In some places, old wooden doors had been re-appropriated to board up broken windows. All this isn’t visible from the main squares but most alleys and side streets reveal emptied squats and what one imagines a city to look like after a military siege. An eerie silence reinforced this post-war sentiment.
On the way back to Bratislava, we looked out our windows in thoughtful silence as the block-housing estates and barren landscape on the periphery of Trnava passed us by. We stopped at the Eurovea shopping center, an icon of Slovakia’s awakening to consumerism. There we enjoyed familiar services and products for unfamiliar prices. Included in our list of purchases were a €10 haircut and a €26 pair of jeans.
Following this painless splurge, we headed into the capital’s old city for a final traditional Slovak meal.

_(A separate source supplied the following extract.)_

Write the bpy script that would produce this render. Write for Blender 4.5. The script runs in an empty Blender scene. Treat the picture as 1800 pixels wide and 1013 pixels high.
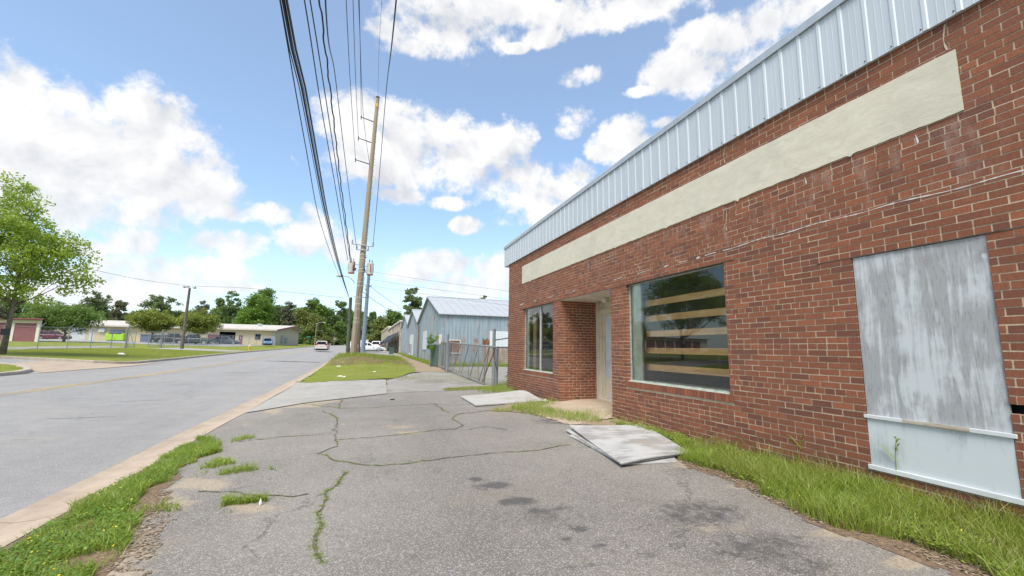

Back in tourist-central, prices rose accordingly. Still, for €7.90, we enjoyed another Slovak classic at Slovenská Pivnica –the bryndzové halušky, a pile of cheesy potato dumplings topped with crumbled bacon bits.
Total expenses: mall purchases = €36, dinner = €30.10, grand total = €66.10
After three days, our bellies were thicker than our wallets, but not by much. We hesitantly boarded the train for Wien Südbahnhof (Ost) with fond memories of the experience and culture we had discovered – we had to admit, it felt like highway robbery.
Total three-day expenses: €193.70.
Living so close to this hedonist’s heaven: Priceless!
Note: For travellers without a private host, Trnava offers very affordable hotels, like Hotel Prestige**** (€65/night/double, www.hotelprestige.sk) or Hotel Phoenix*** (€55/night/ double, www.hotelphoenix.sk).